-- Start of Input for this task --
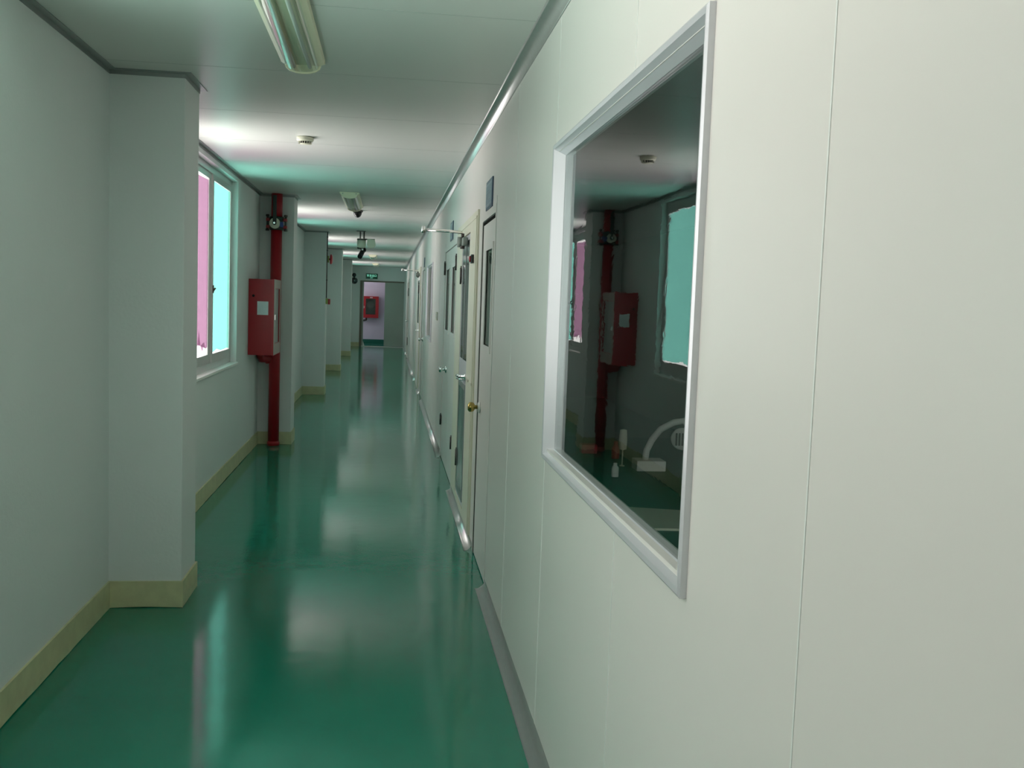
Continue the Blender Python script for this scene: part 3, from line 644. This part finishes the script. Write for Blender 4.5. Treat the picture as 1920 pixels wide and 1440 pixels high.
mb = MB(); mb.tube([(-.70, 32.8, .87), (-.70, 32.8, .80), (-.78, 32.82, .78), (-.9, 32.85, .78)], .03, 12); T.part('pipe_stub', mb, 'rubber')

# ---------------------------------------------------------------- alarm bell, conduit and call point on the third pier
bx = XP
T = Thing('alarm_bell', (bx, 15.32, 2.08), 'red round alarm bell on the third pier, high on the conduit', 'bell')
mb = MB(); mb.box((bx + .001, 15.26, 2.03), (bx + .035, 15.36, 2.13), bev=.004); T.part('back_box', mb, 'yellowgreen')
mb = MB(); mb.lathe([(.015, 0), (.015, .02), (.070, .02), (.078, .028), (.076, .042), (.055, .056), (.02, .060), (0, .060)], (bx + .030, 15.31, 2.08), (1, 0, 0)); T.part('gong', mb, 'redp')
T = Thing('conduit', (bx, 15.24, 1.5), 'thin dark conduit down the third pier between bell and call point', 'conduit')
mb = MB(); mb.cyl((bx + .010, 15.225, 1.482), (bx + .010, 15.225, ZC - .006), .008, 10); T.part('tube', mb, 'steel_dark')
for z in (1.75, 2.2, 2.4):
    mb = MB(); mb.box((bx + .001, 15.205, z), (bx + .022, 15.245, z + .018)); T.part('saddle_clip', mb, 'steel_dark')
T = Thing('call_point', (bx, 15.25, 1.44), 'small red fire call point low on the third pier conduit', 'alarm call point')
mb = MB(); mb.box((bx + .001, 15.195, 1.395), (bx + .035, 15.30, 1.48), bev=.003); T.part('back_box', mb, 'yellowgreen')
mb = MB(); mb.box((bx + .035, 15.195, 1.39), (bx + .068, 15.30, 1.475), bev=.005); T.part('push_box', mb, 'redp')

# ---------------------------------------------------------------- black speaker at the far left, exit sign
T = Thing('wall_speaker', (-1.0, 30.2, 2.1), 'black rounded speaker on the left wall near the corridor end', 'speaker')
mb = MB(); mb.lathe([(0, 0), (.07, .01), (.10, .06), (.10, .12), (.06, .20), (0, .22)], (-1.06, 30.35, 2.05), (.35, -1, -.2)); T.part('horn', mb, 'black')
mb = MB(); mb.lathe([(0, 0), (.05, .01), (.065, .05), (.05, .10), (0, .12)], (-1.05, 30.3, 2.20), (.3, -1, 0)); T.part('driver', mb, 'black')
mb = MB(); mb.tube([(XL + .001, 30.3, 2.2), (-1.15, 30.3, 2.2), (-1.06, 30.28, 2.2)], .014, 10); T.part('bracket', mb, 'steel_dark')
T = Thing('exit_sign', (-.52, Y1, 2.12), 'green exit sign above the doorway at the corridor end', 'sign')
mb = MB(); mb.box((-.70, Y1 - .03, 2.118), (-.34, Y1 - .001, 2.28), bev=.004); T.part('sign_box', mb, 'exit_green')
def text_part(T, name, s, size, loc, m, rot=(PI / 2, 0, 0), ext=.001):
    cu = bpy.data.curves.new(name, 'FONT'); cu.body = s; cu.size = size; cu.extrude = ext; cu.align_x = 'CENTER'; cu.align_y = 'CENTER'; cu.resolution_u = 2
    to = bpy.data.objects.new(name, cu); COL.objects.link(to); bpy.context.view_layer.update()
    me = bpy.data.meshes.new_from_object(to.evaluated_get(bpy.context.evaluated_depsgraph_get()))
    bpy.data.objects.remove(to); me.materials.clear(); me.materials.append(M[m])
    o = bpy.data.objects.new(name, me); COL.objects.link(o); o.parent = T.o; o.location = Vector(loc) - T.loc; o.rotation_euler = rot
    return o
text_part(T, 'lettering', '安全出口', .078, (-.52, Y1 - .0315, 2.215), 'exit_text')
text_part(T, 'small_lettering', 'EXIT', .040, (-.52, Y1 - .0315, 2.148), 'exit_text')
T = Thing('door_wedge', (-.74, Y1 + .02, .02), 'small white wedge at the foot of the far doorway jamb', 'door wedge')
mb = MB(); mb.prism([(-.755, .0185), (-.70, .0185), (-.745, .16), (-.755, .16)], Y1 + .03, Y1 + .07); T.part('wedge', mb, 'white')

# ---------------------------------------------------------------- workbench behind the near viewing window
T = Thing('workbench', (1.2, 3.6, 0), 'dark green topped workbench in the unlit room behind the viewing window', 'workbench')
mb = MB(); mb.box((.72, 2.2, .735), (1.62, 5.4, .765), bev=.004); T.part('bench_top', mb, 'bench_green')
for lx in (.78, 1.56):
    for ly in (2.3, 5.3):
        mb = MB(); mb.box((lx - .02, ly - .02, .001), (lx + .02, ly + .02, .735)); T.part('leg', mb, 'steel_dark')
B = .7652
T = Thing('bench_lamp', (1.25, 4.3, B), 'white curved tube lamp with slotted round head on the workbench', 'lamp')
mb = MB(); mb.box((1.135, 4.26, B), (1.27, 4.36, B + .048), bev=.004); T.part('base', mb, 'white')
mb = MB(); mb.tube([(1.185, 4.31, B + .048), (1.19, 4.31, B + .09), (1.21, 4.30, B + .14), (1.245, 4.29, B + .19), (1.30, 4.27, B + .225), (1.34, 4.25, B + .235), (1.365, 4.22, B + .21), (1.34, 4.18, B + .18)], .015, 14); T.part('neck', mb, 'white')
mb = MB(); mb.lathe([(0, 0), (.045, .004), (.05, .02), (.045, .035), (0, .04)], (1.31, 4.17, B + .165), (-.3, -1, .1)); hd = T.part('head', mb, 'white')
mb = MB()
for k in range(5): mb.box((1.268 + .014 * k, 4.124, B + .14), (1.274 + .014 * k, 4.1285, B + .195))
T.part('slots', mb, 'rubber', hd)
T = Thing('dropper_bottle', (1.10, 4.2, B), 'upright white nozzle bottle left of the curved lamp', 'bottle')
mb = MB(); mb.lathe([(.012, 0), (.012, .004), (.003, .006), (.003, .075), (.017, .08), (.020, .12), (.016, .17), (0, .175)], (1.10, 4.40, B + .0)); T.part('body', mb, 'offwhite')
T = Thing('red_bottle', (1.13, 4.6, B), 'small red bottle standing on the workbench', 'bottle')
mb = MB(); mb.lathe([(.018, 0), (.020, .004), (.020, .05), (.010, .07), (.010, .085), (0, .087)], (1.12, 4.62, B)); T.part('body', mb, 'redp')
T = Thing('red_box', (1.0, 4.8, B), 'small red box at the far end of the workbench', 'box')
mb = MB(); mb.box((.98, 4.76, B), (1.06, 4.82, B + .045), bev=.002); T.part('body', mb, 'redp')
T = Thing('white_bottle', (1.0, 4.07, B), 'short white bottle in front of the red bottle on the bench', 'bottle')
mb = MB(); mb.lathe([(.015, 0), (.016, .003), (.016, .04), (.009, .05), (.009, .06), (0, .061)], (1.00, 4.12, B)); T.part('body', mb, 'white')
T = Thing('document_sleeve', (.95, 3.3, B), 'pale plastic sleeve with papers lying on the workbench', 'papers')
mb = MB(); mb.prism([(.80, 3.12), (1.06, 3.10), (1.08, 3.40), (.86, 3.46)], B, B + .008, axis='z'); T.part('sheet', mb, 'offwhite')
-- End of Input for this task --
-- Start of Input for this task --
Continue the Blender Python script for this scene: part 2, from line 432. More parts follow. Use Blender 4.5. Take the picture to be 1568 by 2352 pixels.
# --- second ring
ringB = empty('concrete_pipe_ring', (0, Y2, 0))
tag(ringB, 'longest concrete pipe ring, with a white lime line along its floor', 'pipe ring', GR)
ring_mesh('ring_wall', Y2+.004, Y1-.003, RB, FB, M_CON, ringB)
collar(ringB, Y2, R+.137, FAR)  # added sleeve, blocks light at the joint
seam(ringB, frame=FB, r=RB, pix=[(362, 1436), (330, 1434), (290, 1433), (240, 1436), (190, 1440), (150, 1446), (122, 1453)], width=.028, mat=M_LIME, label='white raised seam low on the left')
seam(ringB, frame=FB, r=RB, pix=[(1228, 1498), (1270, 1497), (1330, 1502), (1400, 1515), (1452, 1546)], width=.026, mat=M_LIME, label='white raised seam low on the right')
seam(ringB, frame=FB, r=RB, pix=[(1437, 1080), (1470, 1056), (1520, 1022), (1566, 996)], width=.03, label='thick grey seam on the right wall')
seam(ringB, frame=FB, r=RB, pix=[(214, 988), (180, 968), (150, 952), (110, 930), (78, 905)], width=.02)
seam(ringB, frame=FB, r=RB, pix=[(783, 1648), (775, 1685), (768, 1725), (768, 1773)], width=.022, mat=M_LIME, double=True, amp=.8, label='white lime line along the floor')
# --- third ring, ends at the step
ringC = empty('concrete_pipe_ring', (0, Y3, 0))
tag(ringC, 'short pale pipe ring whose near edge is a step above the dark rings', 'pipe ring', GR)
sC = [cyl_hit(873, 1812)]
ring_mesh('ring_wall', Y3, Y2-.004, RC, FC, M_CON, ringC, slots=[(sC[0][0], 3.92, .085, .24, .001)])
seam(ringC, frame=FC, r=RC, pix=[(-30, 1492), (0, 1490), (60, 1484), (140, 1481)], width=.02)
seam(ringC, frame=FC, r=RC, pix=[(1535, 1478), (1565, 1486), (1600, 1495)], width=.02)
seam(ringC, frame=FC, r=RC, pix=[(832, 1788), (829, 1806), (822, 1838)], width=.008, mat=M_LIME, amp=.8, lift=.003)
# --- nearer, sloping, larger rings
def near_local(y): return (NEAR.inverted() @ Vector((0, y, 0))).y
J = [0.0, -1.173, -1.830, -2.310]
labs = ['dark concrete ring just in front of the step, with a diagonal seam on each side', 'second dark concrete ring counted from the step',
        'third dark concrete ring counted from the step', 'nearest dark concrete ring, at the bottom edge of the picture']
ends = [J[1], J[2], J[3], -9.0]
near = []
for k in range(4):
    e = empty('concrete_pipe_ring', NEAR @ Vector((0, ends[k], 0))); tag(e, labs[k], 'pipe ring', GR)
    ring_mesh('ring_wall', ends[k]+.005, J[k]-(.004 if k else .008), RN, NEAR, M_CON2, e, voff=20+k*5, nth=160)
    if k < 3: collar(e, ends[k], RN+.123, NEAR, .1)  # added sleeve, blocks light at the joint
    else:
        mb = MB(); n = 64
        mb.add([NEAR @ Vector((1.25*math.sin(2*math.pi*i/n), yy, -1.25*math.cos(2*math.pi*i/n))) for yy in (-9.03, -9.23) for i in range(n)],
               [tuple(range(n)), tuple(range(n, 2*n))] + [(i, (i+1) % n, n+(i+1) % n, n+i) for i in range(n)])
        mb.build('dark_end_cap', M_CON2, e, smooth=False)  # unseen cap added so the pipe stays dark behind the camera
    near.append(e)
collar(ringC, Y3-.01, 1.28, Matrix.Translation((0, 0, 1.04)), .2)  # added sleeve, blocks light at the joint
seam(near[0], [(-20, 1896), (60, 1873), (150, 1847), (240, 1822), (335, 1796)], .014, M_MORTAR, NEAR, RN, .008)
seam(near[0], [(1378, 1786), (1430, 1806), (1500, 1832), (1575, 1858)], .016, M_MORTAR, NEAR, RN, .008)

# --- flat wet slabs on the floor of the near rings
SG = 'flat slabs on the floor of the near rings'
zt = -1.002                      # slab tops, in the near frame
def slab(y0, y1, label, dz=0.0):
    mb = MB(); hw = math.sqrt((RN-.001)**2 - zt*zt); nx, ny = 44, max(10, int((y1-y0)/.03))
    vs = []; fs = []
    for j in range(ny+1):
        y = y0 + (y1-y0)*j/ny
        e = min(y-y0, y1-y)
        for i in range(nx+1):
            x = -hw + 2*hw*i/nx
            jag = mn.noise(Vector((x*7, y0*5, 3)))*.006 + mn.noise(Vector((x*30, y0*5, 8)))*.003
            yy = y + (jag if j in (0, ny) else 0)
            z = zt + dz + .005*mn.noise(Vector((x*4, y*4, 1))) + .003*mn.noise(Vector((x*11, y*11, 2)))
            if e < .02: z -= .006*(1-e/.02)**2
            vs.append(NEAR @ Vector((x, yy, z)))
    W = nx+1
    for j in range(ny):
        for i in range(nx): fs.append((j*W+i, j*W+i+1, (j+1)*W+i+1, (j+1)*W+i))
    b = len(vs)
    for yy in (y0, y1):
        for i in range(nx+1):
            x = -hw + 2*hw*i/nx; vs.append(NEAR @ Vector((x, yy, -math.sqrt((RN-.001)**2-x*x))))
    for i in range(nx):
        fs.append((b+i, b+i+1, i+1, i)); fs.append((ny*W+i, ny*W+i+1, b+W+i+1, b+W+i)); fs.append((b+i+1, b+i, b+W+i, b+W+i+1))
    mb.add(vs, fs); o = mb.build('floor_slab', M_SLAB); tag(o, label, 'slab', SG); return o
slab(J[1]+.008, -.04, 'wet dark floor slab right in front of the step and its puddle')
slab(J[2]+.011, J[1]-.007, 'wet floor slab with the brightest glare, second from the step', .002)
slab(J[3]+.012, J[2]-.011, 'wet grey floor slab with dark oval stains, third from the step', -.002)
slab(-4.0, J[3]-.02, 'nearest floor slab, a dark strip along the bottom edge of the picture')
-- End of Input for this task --
#### Stated task:
Quote exactly the lines running from the line with "Continue the Blender Python script for this scene: part 3, from" through the line with "T.part('pipe_stub', mb, 'rubber')", both ends included, and nothing more.

#### Problem solution:
Continue the Blender Python script for this scene: part 3, from line 644. This part finishes the script. Write for Blender 4.5. Treat the picture as 1920 pixels wide and 1440 pixels high.
mb = MB(); mb.tube([(-.70, 32.8, .87), (-.70, 32.8, .80), (-.78, 32.82, .78), (-.9, 32.85, .78)], .03, 12); T.part('pipe_stub', mb, 'rubber')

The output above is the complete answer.